El líder que Jünger quiere ser se percibe como la perenne excepción que confirma la regla: se queja de la debilidad cultural de los intelectuales y artistas de su época, que huyen de la guerra en las trincheras, cuando lee el Tristram Shandy entre masacre y masacre; con una frase delirante exige el sacrificio y el sufrimiento, pero relativiza la importancia de la muerte: “Significa mucho caminar hacia la muerte y morir en el momento del entusiasmo; padecer hambre y sufrir la miseria es más.” Jünger, en otras palabras, goza cuando contempla su propia imagen del que sufre y se sacrifica. La muerte puede esperar, ya que destruiría esta imagen cuasi erótica. Así gozaron los románticos el amor: ni el otro ni el sentimiento como tal importan, sólo su reflejo en un autorretrato del amante que sufre. La muerte acabaría con el goce de verse sufrir; por ende, es necesario aplazarla. Quizás por esta razón Jünger se revela como misógino cuando confiesa su odio hacia las enfermeras de la guerra: ellas no saben del honor de la guerra, no son varoniles (sic) y se dedican a curar, es decir: procuran eliminar este sufrimiento que el líder requiere para poder gozarse a sí mismo. El erotismo chusco en las frases que acabo de escribir no es casual: las memorias y ficciones bélicas, en alto grado las que se ocupan de la primera guerra mundial, compaginan el erotismo y el sufrimiento, el amor corporal y la suciedad, la mutilación y el consecuente deseo de poseer algo que pertenece al otro. La camaradería entre los soldados da una forma tangible a estas alianzas inverosímiles.

De mitos y heroísmos

Pero Jünger no es un camarada, sino el autonombrado líder, el selfmade man [hombre hecho a sí mismo] que guía a los demás hacia la debacle porque cree que el guía siempre va a sobrevivir. En Der Waldgang (La emboscadura), su ensayo antitotalitario de 1951, Jünger sigue justificando la primera gran contienda, ya que en ella aún había heroísmo y de ella surgió un movimiento espiritual de renovación; de la segunda, resalta el alemán, sólo queda el callar ante el vacío que se había abierto. Sin embargo, la “nada” bélica tendrá “otros frutos” que Jünger pretende definir. En 1950, Alemania es el terreno ideal para una renovación espiritual, la “víctima” aislada de todos y por todo que se vuelve a hallar como patria capaz de crear algo nuevo. El lector moderno no puede evitar las preguntas: ¿otra vez?, ¿no hemos entendido nada? Jünger parece no aprender, a pesar de que se oponía al régimen de los nazis, a pesar de que odiaba a los lectores más fanáticos que Tempestades de acero había encontrado en la élite del poder nazi. En La emboscadura se siente tan guía como en sus memorias de la primera guerra mundial. Una vez más se ensalza a un individuo capaz de regresar a un fondo mítico que todos comparten; es decir, se propaga el retroceso a una sociedad ancestral que podrá salvarnos de las agresiones bélicas, de dictadores, tiranos y gobiernos totalitarios.

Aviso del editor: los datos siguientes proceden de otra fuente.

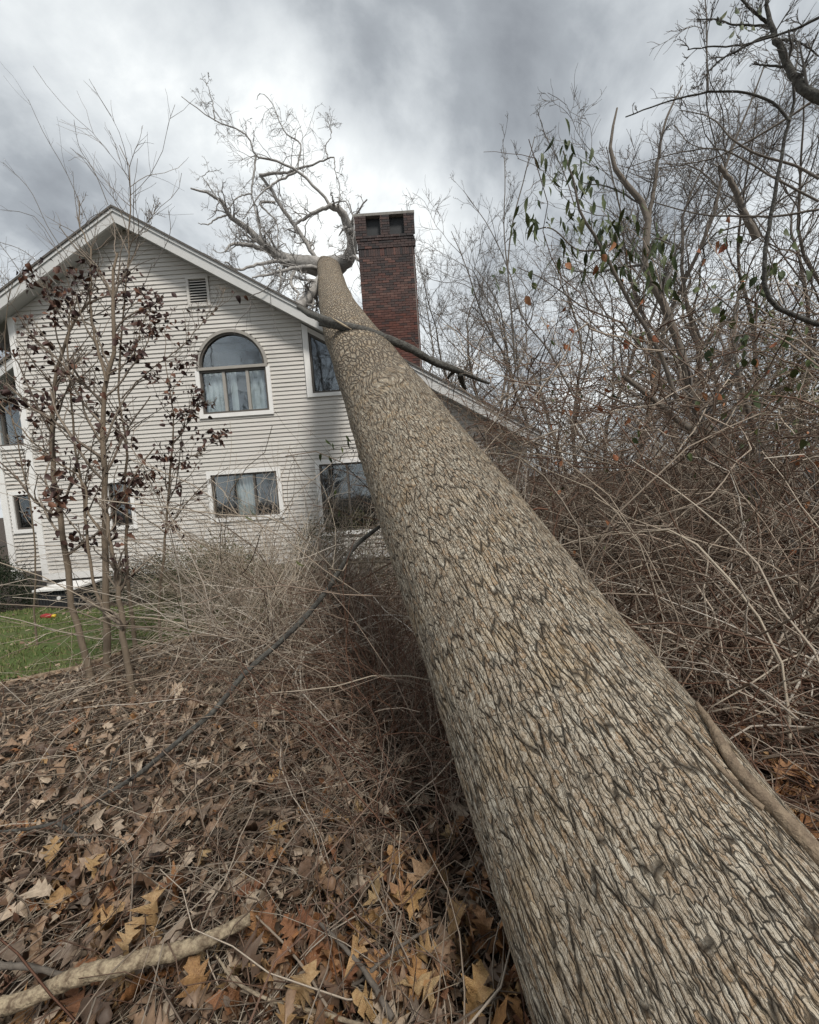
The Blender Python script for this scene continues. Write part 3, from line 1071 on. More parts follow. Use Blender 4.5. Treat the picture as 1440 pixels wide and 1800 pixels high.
# spiral and knots: warp the bark coordinates
US = U * NCELL
tw = TT.copy()
wx = (vnoise(U * 12, TT * 2.2, 21, 12) - .5) * 4.2 + (vnoise(U * 30, TT * 7, 22, 30) - .5) * 2.0 + (vnoise(U * 112, TT * 26, 24, 112) - .5) * .5
wav = np.interp(TT / TD, [0, 1.2, 2.2, 4.5, 7], [.22, .4, .95, 1.0, .9])
wx = wx * wav + TT * 1.6
wy = (vnoise(U * 14, TT * 2.4, 23, 14) - .5) * 1.2
bulge = np.zeros_like(TT)
for (kc, kth, kr, ks) in ((2.15, .15, .26, 1.0), (3.1, -.35, .25, .7)):
    dt_, du_ = (TT - kc * TD), (TH - kth) * .42
    rr_ = np.hypot(dt_ * .7, du_) / kr
    e = np.exp(-rr_ ** 2)
    wx += e * np.sin(dt_ / kr * 2.2) * 3 * ks * np.sign(du_ + .001) * np.minimum(1, np.abs(du_) / (.3 * kr))
    wy += e * du_ / kr * .8 * ks
    bulge += e * .015 * ks
xx = US + wx
ty = tw + wy * .08
# long plates between narrow furrows, cut across by short cracks
f1, f2, cid, _ = voro(xx * .5, ty / .2, NCELL // 2, 1, .98)
crack = np.clip(1 - (f2 - f1) / .3, 0, 1)
lw = vnoise(U * 9, TT * 1.1, 31, 9) - .5
fine = vnoise(U * NCELL, TT * 22, 33, NCELL) - .5
fadeout = np.interp(TT / TD, [9.3, 10.5], [1, .6])
hgt = (-.002 * crack + (cid - .5) * .002 + fine * .005) * fadeout + lw * .03 + bulge
rad = trunk_r(TT / TD) + hgt + .004
# rounded top end
rad = rad * (np.interp(TT / TD, [9.6, 10.0, 10.3, 10.48, 10.55], [1, .95, .82, .5, .05]) + np.interp(TT / TD, [9.6, 10.3], [0, .22]) * (vnoise(U * 6, TT * 2, 61, 6) - .5) * 2)
V = cen[:, None] + rad[..., None] * (np.cos(TH)[..., None] * tocam[:, None] + np.sin(TH)[..., None] * side[:, None])
i = np.arange(NT * NTH).reshape(NT, NTH)
Q = np.stack([i[:-1], np.roll(i[:-1], -1, 1), np.roll(i[1:], -1, 1), i[1:]], -1).reshape(-1, 4)[:, ::-1]
me = npmesh('trunk', V.reshape(-1, 3), Q)
ca = me.attributes.new('barkuv', 'FLOAT_VECTOR', 'POINT')
ca.data.foreach_set('vector', np.stack([xx, ty, TT / TD], -1).astype(np.float32).ravel())
link('trunk', me, M['bark_trunk'], tree)


def px_line(pts, Ys, K=14, rad=None):
    Ys = np.interp(np.linspace(0, 1, len(pts)), np.linspace(0, 1, len(Ys)), Ys)
    P = np.array([at(x, y, Y) for (x, y), Y in zip(pts, Ys)])
    if rad is not None:
        rad = np.interp(np.linspace(0, 1, len(pts)), np.linspace(0, 1, len(rad)), rad)
        return cat_rom(P, K, rad)
    return cat_rom(P, K)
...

Empero, el antitotalitarismo de Jünger es totalitario, actúa como un camarada que decreta la camaradería para que se pueda gozar en el propio sufrimiento y sentirse el salvador de los demás a los que les enseña el camino al morir heroico. Hay que reconocerlo: el guía espiritual se opuso a un Führer que decreta la muerte colectiva. Sin embargo, después de 1918 y de 1945 seguía creyendo que el espíritu y la sensibilidad artística son salvavidas que apuntan hacia un futuro luminoso que traza el Waldgänger, el caminante solitario en medio del bosque. No supo decir, como sí lo hace Leonard Cohen, que no ha visto la luz, que sólo nos ofrece un “Hallelujah” roto.

Ernst Jünger, entonces, escribió Tempestades de acero no para que la escritura de sus memorias supere un trauma y evite la repetición del desastre; fija sus recuerdos bélicos para que, una vez más y para siempre, pueda mirar hacia un espejo y descubrir la imagen del mártir inmortal que sufre por toda la humanidad.

Escuché en un podcast una frase triste: “La única lección que podemos aprender de la historia es la de que no hemos jamás aprendido nada de la historia”: siempre los pocos guían a los muchos hacia la destrucción mientras contemplan la hermosa imagen de un héroe que es víctima, aunque nadie les haya pedido ni su heroicidad ni su sacrificio.

Escribo oraciones inútiles que sólo sirven para tranquilizar mi propia conciencia histórica.